» **Stated exercise**
Pick out each line containing the string "scene".

****

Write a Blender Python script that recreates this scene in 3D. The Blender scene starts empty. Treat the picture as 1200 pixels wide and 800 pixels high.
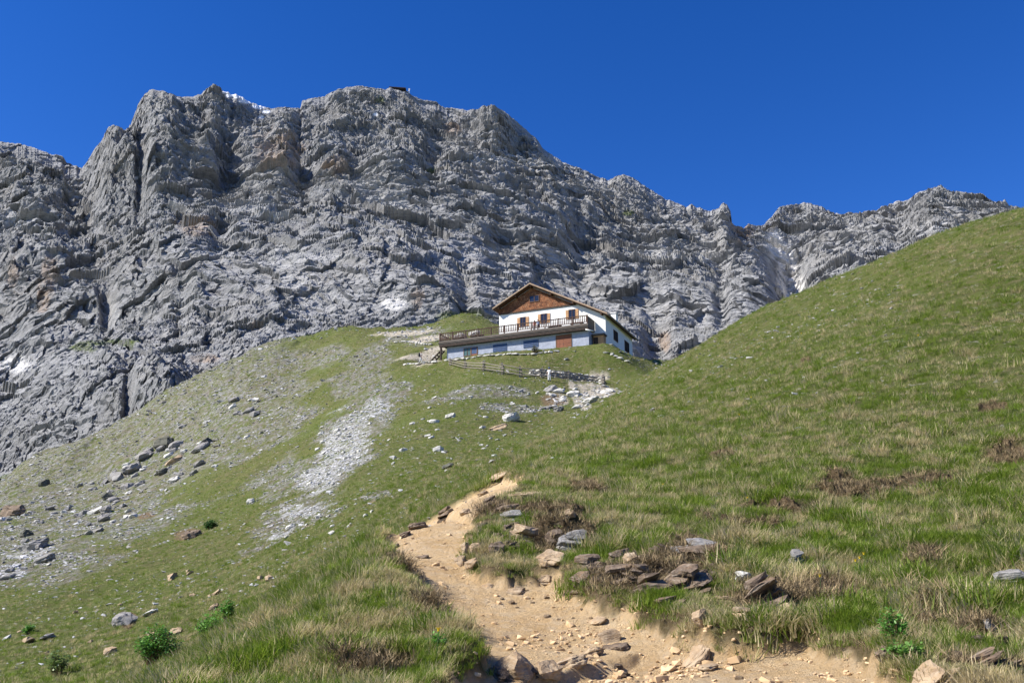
import bpy, bmesh, math, random
import numpy as np
from mathutils import Vector, Matrix, Euler
random.seed(7); RNG = np.random.default_rng(11)
SC = bpy.context.scene; COL = SC.collection
R = math.radians
# ------------------------------------------------------------------ camera (eye at the world origin)
F = 1079.0; PITCH = math.atan(300.0/F); CP, SP = math.cos(PITCH), math.sin(PITCH)
def ray(u, v):
    """pixel of the 1200x800 photograph -> direction with y = 1 (x/y, z/y)"""
    a = (np.asarray(u, float)-600)/F; b = (400-np.asarray(v, float))/F
    y = CP - b*SP; z = SP + b*CP
    return a/y, z/y
def P(u, v, D):
    a, e = ray(u, v); return (float(a*D), float(D), float(e*D))
cam = bpy.data.cameras.new('camera'); cam.lens = 36*F/1200; cam.sensor_width = 36; cam.sensor_fit = 'HORIZONTAL'
cam.clip_start = 0.05; cam.clip_end = 20000
co = bpy.data.objects.new('camera', cam); COL.objects.link(co); co.rotation_euler = (R(90)+PITCH, 0, 0); SC.camera = co
# ------------------------------------------------------------------ noise
_pt = np.random.default_rng(3).permutation(256).astype(np.int32); _pt = np.concatenate([_pt, _pt, _pt])
_g = np.random.default_rng(5).normal(size=(256, 3)).astype(np.float32); _g /= np.linalg.norm(_g, axis=1)[:, None]
def hash3(ix, iy, iz): return _pt[_pt[_pt[ix & 255] + (iy & 255)] + (iz & 255)]
def perlin(p):
    p = np.asarray(p, np.float32); i = np.floor(p).astype(np.int32); f = p - i
    w = f*f*f*(f*(f*6-15)+10); out = np.zeros(len(p), np.float32)
    for dx in (0, 1):
        wx = w[:, 0] if dx else 1-w[:, 0]
        for dy in (0, 1):
            wy = w[:, 1] if dy else 1-w[:, 1]
            for dz in (0, 1):
                wz = w[:, 2] if dz else 1-w[:, 2]
                g = _g[hash3(i[:, 0]+dx, i[:, 1]+dy, i[:, 2]+dz)]
                out += wx*wy*wz*(g[:, 0]*(f[:, 0]-dx)+g[:, 1]*(f[:, 1]-dy)+g[:, 2]*(f[:, 2]-dz))
    return out*1.5
def fbm(p, n=4, gain=.5, lac=2.03):
    p = np.asarray(p, np.float32); a = 1.; s = 0; t = 0
    for k in range(n):
        s = s + a*perlin(p + 17.3*k); t += a; a *= gain; p = p*lac
    return s/t
def ridged(p, n=4, gain=.5, lac=2.07):
    p = np.asarray(p, np.float32); a = 1.; s = 0; t = 0
    for k in range(n):
        s = s + a*(1-2*np.abs(perlin(p+9.1*k))); t += a; a *= gain; p = p*lac
    return s/t
_rv = np.random.default_rng(9).uniform(-1, 1, size=(256, 3)).astype(np.float32)
def facet(p):
    """nearest random cell, returns a plane tilted at random for each cell, and the cell's own random number"""
    p = np.asarray(p, np.float32); i = np.floor(p).astype(np.int32); n = len(p)
    best = np.full(n, 9e9, np.float32); val = np.zeros(n, np.float32); cid = np.zeros(n, np.int32)
    for dx in (-1, 0, 1):
        for dy in (-1, 0, 1):
            for dz in (-1, 0, 1):
                c = i + np.array((dx, dy, dz), np.int32)
                h = hash3(c[:, 0], c[:, 1], c[:, 2]); q = c + .5 + .45*_rv[h]; d = p-q
                dd = (d*d).sum(1); m = dd < best
                best[m] = dd[m]; val[m] = (d[m]*_rv[(h[m]*7+13) & 255]).sum(1) + .5*_rv[(h[m]*3+5) & 255, 0]; cid[m] = h[m]
    return val, cid/255.
def sm(x, a, b):
    t = np.clip((x-a)/(b-a), 0, 1); return t*t*(3-2*t)
def xyz(x, y, z=None):
    return np.stack([x, y, np.zeros_like(x) if z is None else z], 1)
# ------------------------------------------------------------------ object helpers
def link(o): COL.objects.link(o); return o
def tag(o, label=None, cat=None, group=None, kind=None):
    for k, v in (('label', label), ('category', cat), ('group', group), ('kind', kind)):
        if v is not None: o[k] = v
    return o
def npmesh(name, V, Fq, mats=(), smooth=True, attrs=None, fm=None):
    me = bpy.data.meshes.new(name); V = np.asarray(V, np.float32); Fq = np.asarray(Fq, np.int32); k = Fq.shape[1]
    me.vertices.add(len(V)); me.vertices.foreach_set('co', V.ravel())
    me.loops.add(Fq.size); me.loops.foreach_set('vertex_index', Fq.ravel())
    me.polygons.add(len(Fq)); me.polygons.foreach_set('loop_start', np.arange(0, Fq.size, k, dtype=np.int32))
    me.polygons.foreach_set('loop_total', np.full(len(Fq), k, np.int32))
    me.polygons.foreach_set('use_smooth', np.full(len(Fq), smooth, bool))
    if fm is not None: me.polygons.foreach_set('material_index', np.asarray(fm, np.int32))
    me.update(calc_edges=True)
    for m in mats: me.materials.append(m)
    for n_, a in (attrs or {}).items():
        at = me.attributes.new(n_, 'FLOAT', 'POINT'); at.data.foreach_set('value', np.asarray(a, np.float32))
    return me
def empty(name, loc=(0, 0, 0), rz=0):
    o = bpy.data.objects.new(name, None); o.location = loc; o.rotation_euler = (0, 0, rz); o.empty_display_size = .3; return link(o)
def obj(name, me, parent=None, loc=None):
    o = bpy.data.objects.new(name, me); link(o)
    if parent is not None: o.parent = parent
    if loc is not None: o.location = loc
    return o
def bmobj(name, bm, mat, parent=None, smooth=False, loc=None):
    bmesh.ops.recalc_face_normals(bm, faces=bm.faces)
    me = bpy.data.meshes.new(name); bm.to_mesh(me); bm.free()
    me.materials.append(mat)
    if smooth:
        for p in me.polygons: p.use_smooth = True
    return obj(name, me, parent, loc)
def box(bm, x0, x1, y0, y1, z0, z1, bev=0):
    M = Matrix.Translation(((x0+x1)/2, (y0+y1)/2, (z0+z1)/2)) @ Matrix.Diagonal((x1-x0, y1-y0, z1-z0, 1))
    r = bmesh.ops.create_cube(bm, size=1, matrix=M)
    if bev:
        es = list({e for v in r['verts'] for e in v.link_edges}); bmesh.ops.bevel(bm, geom=es, offset=bev, segments=1, affect='EDGES')
def bar(bm, a, b, w, h, up=(0, 0, 1)):
    a, b = Vector(a), Vector(b); d = b-a; L = d.length; d.normalize()
    s = d.cross(Vector(up)); s = s.normalized() if s.length > 1e-4 else Vector((1, 0, 0)); t = s.cross(d)
    M = Matrix((( s.x, d.x, t.x, 0), (s.y, d.y, t.y, 0), (s.z, d.z, t.z, 0), (0, 0, 0, 1)))
    bmesh.ops.create_cube(bm, size=1, matrix=Matrix.Translation((a+b)/2) @ M @ Matrix.Diagonal((w, L, h, 1)))
def cyl(bm, a, b, r1, r2=None, seg=10):
    a, b = Vector(a), Vector(b); d = b-a
    M = Matrix.Translation((a+b)/2) @ d.to_track_quat('Z', 'Y').to_matrix().to_4x4()
    bmesh.ops.create_cone(bm, cap_ends=True, segments=seg, radius1=r1, radius2=r1 if r2 is None else r2, depth=d.length, matrix=M)
def prism(bm, pts, d):
    """polygon pts (3d) extruded by vector d"""
    d = Vector(d); A = [bm.verts.new(Vector(p)) for p in pts]; B = [bm.verts.new(Vector(p)+d) for p in pts]; n = len(A)
    bm.faces.new(A); bm.faces.new(B[::-1])
    for i in range(n): bm.faces.new((A[i], B[i], B[(i+1) % n], A[(i+1) % n]))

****

» **Task solution**
Write a Blender Python script that recreates this scene in 3D. The Blender scene starts empty. Treat the picture as 1200 pixels wide and 800 pixels high.
SC = bpy.context.scene; COL = SC.collection